In the first installment of this two-part series, I addressed the importance of building a practice that is prepared for transition, even from its inception. In particular, I stressed the value of creating a comprehensive practice management manual to guide your firm during transition, as well as in day-to-day activities. But assembling a manual isn't the only-or necessarily the most difficult-part of transitioning a practice. For almost all advisors, the personal, emotional aspects of career exit pose a significant challenge.

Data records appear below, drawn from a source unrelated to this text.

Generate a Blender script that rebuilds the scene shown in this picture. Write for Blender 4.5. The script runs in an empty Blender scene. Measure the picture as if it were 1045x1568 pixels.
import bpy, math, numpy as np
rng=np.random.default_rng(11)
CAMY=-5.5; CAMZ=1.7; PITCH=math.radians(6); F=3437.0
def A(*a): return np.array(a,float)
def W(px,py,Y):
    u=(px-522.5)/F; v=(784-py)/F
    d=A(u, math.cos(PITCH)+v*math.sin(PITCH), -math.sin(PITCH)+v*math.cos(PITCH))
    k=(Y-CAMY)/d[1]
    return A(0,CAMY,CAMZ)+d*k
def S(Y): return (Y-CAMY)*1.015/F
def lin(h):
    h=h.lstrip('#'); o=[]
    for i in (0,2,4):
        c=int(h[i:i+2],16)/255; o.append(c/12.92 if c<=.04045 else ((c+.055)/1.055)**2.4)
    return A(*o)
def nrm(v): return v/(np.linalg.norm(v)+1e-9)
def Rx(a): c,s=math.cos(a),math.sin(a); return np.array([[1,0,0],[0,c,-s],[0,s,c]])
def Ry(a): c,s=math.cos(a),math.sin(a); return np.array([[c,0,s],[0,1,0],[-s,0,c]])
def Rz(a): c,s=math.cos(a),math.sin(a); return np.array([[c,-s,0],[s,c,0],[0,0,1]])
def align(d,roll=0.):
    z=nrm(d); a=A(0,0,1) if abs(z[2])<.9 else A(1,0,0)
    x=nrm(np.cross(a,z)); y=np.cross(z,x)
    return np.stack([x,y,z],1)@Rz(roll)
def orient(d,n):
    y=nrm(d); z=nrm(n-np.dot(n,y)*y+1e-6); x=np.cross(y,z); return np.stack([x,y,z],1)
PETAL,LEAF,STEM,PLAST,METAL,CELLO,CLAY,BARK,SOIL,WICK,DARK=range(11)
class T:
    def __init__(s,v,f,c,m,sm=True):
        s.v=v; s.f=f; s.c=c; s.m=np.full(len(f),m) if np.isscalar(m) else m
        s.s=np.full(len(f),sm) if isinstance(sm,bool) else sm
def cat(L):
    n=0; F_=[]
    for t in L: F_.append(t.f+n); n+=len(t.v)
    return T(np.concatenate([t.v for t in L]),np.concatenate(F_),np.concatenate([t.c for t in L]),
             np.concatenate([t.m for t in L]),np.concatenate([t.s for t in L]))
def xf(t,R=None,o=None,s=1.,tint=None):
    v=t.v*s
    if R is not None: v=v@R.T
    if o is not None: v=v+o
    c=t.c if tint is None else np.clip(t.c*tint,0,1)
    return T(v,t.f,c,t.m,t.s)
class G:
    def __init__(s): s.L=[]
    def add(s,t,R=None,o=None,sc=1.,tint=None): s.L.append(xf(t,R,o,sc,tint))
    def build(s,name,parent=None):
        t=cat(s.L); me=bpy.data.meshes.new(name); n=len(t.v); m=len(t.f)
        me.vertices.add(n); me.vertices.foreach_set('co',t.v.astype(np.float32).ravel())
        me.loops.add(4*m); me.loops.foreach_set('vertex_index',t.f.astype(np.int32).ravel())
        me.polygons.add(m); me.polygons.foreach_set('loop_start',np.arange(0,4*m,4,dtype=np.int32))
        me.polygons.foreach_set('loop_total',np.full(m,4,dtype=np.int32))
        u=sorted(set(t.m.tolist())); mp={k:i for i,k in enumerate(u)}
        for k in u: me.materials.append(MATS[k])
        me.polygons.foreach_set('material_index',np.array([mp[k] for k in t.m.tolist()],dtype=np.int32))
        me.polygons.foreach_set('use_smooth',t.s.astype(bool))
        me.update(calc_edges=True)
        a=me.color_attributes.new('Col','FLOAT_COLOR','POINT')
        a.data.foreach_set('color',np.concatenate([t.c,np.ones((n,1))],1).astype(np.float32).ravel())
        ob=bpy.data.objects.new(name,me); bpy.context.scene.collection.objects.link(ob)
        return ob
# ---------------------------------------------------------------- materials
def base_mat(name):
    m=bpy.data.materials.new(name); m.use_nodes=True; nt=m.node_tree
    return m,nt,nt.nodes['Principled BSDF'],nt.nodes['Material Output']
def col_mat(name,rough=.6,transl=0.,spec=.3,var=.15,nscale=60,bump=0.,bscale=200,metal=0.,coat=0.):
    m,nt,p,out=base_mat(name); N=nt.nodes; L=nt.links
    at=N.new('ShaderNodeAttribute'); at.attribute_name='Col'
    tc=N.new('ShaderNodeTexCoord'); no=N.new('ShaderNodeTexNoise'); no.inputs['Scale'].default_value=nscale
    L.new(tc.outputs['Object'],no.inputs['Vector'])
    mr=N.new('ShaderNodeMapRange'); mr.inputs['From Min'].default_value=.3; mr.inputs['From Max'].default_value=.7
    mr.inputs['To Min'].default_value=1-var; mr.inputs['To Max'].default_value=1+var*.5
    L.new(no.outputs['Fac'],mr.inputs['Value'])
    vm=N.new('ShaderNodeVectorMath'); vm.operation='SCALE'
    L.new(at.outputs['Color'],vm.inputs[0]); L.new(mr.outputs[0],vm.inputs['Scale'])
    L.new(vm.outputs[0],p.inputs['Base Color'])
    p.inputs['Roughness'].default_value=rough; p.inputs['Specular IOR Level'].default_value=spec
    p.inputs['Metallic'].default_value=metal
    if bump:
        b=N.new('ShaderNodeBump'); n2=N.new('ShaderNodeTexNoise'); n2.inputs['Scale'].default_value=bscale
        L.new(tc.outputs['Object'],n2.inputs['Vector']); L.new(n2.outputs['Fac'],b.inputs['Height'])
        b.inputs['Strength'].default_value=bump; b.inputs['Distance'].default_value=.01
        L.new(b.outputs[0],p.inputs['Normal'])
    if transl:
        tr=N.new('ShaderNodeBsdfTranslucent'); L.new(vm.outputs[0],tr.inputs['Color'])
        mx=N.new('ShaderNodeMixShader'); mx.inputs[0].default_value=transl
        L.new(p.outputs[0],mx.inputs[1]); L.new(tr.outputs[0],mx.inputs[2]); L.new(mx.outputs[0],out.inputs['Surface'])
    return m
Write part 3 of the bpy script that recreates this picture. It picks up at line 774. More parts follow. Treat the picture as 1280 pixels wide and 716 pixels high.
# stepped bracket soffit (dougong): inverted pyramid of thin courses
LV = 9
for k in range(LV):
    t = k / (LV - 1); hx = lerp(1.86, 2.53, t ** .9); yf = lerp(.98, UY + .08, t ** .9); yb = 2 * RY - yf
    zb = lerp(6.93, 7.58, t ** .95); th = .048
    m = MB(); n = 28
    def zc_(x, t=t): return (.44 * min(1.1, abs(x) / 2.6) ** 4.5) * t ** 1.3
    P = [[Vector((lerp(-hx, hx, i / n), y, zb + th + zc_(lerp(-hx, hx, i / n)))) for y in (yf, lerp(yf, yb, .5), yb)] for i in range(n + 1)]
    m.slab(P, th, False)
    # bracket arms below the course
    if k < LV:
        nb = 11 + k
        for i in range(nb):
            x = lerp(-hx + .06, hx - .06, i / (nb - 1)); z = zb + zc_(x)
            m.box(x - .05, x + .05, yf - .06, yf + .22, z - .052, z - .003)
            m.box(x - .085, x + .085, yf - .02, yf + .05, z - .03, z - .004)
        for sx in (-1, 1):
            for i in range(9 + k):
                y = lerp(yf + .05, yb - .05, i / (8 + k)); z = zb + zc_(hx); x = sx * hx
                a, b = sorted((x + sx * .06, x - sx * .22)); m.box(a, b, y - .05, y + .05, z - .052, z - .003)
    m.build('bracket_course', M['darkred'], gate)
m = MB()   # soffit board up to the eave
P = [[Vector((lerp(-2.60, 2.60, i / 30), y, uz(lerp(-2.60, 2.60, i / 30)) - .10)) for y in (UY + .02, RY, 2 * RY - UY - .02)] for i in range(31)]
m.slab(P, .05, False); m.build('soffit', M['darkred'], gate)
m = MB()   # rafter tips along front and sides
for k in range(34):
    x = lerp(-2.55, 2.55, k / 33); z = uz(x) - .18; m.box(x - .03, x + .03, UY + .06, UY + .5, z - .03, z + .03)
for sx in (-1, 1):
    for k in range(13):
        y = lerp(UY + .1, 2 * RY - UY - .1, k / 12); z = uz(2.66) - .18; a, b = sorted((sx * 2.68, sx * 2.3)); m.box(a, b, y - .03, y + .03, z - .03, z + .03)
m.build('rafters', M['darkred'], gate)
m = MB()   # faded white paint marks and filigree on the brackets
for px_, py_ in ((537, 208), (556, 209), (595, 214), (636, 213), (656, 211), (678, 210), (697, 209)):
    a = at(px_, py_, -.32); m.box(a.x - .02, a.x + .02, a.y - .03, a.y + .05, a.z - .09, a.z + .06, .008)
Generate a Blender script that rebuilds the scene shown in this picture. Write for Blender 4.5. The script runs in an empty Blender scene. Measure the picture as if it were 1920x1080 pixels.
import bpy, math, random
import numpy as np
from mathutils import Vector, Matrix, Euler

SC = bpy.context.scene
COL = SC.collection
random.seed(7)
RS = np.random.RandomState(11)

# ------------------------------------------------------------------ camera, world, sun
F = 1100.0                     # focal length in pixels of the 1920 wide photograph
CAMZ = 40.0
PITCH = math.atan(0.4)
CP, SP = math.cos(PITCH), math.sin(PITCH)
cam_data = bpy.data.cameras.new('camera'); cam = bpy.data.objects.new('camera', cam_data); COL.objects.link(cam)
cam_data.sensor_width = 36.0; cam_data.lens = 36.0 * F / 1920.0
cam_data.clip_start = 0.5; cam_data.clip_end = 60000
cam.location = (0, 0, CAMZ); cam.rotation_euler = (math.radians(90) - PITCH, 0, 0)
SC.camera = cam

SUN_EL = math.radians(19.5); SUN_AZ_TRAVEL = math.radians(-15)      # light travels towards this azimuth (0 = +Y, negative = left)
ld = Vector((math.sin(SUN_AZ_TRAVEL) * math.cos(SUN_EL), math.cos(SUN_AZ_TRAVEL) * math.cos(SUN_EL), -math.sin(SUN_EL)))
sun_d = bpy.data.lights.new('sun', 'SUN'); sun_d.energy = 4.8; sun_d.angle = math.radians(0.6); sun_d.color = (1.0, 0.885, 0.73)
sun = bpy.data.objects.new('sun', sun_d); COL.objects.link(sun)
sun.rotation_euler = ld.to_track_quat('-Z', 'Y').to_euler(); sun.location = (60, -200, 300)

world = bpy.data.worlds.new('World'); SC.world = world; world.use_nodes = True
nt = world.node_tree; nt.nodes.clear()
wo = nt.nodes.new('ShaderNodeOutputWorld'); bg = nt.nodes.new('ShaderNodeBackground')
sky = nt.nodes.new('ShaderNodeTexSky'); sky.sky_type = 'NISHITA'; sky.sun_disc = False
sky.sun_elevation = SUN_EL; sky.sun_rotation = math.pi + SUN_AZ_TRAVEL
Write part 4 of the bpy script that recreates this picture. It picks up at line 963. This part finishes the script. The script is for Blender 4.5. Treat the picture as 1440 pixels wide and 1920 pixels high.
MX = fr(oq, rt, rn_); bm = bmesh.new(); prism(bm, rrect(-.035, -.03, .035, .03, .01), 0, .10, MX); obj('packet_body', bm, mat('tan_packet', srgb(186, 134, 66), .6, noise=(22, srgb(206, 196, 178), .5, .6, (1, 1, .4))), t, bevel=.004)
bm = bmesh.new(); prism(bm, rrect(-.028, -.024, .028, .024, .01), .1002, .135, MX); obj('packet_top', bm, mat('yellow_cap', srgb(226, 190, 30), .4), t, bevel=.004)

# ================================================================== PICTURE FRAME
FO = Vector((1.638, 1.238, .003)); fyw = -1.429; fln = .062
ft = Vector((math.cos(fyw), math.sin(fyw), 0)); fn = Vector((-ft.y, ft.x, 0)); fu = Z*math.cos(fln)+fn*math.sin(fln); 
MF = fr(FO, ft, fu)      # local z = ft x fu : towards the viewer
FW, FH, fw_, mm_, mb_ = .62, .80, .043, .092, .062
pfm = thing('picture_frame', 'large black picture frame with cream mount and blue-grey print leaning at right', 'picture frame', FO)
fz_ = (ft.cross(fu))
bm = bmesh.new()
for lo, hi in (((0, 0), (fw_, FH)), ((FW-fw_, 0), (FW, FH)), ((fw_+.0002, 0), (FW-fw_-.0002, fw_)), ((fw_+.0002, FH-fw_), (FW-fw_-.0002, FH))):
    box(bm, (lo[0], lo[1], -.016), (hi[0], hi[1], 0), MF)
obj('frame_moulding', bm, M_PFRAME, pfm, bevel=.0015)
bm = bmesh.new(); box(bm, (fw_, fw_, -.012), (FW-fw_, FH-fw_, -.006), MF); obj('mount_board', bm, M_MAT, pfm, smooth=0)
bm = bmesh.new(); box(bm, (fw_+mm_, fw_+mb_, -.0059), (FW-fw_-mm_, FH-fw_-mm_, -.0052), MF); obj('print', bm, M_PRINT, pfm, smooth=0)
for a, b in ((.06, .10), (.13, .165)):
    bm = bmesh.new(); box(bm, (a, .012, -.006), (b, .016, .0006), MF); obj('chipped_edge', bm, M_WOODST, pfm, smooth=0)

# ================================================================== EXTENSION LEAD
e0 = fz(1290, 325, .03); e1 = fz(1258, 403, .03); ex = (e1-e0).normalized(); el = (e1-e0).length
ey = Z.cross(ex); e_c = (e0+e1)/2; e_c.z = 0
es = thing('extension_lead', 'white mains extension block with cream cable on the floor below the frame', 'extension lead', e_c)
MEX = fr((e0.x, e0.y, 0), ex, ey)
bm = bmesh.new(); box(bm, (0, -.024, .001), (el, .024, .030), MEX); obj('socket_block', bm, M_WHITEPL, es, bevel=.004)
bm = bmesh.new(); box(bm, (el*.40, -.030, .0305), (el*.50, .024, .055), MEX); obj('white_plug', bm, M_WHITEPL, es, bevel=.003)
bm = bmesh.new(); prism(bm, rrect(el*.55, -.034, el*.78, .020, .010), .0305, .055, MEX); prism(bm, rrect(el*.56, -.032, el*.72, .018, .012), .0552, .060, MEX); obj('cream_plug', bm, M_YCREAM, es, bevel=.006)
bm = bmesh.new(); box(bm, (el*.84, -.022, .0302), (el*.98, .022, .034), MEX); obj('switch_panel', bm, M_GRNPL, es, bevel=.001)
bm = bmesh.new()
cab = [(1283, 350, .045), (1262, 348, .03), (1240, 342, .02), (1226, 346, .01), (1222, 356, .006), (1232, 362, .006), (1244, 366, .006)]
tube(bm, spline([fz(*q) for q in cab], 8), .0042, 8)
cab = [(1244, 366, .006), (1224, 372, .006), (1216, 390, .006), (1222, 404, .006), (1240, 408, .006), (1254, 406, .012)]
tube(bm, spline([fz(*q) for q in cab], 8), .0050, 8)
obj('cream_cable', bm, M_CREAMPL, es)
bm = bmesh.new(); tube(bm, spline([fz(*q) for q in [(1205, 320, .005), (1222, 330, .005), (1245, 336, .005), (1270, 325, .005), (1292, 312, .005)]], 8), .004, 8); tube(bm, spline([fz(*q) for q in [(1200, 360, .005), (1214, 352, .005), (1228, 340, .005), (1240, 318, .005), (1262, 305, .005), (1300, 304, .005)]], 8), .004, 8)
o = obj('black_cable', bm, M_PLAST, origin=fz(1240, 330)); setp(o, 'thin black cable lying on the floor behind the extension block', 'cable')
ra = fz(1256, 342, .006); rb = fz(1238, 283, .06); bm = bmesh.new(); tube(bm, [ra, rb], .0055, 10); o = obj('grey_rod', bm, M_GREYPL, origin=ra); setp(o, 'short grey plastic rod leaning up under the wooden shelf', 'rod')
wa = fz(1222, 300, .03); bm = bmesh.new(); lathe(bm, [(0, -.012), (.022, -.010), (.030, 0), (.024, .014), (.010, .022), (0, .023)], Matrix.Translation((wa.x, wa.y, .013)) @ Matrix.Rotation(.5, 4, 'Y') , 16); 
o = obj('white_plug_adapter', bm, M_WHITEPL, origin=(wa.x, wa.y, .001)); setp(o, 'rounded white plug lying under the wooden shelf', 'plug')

What makes career exit so emotional?
Ending a career is difficult for people in all industries, but retirement planning can be especially challenging for financial advisors. Whether by luck or by design, advisors enjoy a very high level of job satisfaction. As they help clients realize their goals and improve their quality of life, advisors tend to become emotionally invested in their work. It's only natural that, when you experience the joy and fulfillment of helping others day in and day out, your sense of self becomes deeply rooted in work and client relationships.

So it's no surprise, then, that professionals in this industry often use delay tactics to avoid succession planning. In fact, advisors are a lot like their clients when it comes to facing retirement. Hindsight bias, overconfidence, confirmation bias, representativeness, regret theory, herd mentality-all of these factors may apply to advisors on the verge of transition as much as they do to clients. Watch your clients closely as you guide them through retirement issues; you're more like them than you may think.

What can you do to ease the transition?

Although the 70s, 80s, 90s, and beyond are often associated with deteriorating health, loneliness, diminished financial status, and the like, those perceptions of aging are changing. In her book New Passages, author Gail Sheehy promotes the idea of a second adulthood in middle age, where 45 becomes "the infancy of another life." In light of our ever-lengthening life spans, Sheehy redefines middle and old age not as times of decline, but as periods of deeper meaning and renewed creativity. In essence, she proposes a new road map for adult life.

With that philosophy in mind, here are several ideas to help you transition to retirement as gracefully as possible.

Move into retirement gradually.
Jerry, who is 63, has been talking about succession for 10 years. After burning through a couple of juniors, he merged his practice with a larger ensemble. He plans to ease out of client work over 10 years and then begin a payout for his practice for an additional 5 years.

Mitch Anthony, author of The New Retirementality, encourages advisors to challenge clients' assumptions about retirement-like the idea that they'll stop working cold turkey-and the same goes for advisors themselves. As long as your mental and physical health allow you to work, why not? The key to a successful transition is to take it nice and easy. As Joe Deitch, chairman of Commonwealth Financial Network, often says, "You don't have to retire-just change your work." Financial advisors are lucky that, in this industry, it's relatively simple to ease out. A common approach is to decrease your book, transferring some clients to other advisors and keeping your favorites (though not necessarily the biggest) for yourself.

Change your role.
Susan, who is in her 60s, loves her comprehensive planning work within the wealth management ensemble she founded. Client interaction dominates her time. Yet she has always wanted to embrace the CEO role for the firm.

If you've developed junior advisors who can step in to assume client responsibilities, taking on the CEO role is a real possibility. But first, consider your fit for the new position. In the article "Exit, Stage Left" (Investment Advisor, October 2007), Mark Tibergien presents "What Color Is Your Job?", a series of questions designed to help advisors identify an affinity for managing the business versus an affinity for advising clients. For example, how does your passion for developing strategies and implementing business plans compare with your enjoyment of working one-on-one with clients? Changing your role is an option only if you're a good fit for the position you want to move into.

Ensure that you are as financially prepared for the future as your best clients.
At 64, Bob has had two heart attacks. He is financially secure but would like to work another five years to support his retirement. He is anxious about accumulating more wealth and hopes that his health will allow him to continue working.

Like their clients, advisors can get emotional about their financial stability as retirement nears. You've certainly analyzed your portfolio, but have you analyzed your money personality? Even if your portfolio is on track, understanding your money personality can put you in the right frame of mind as you prepare to tackle a new stage of life.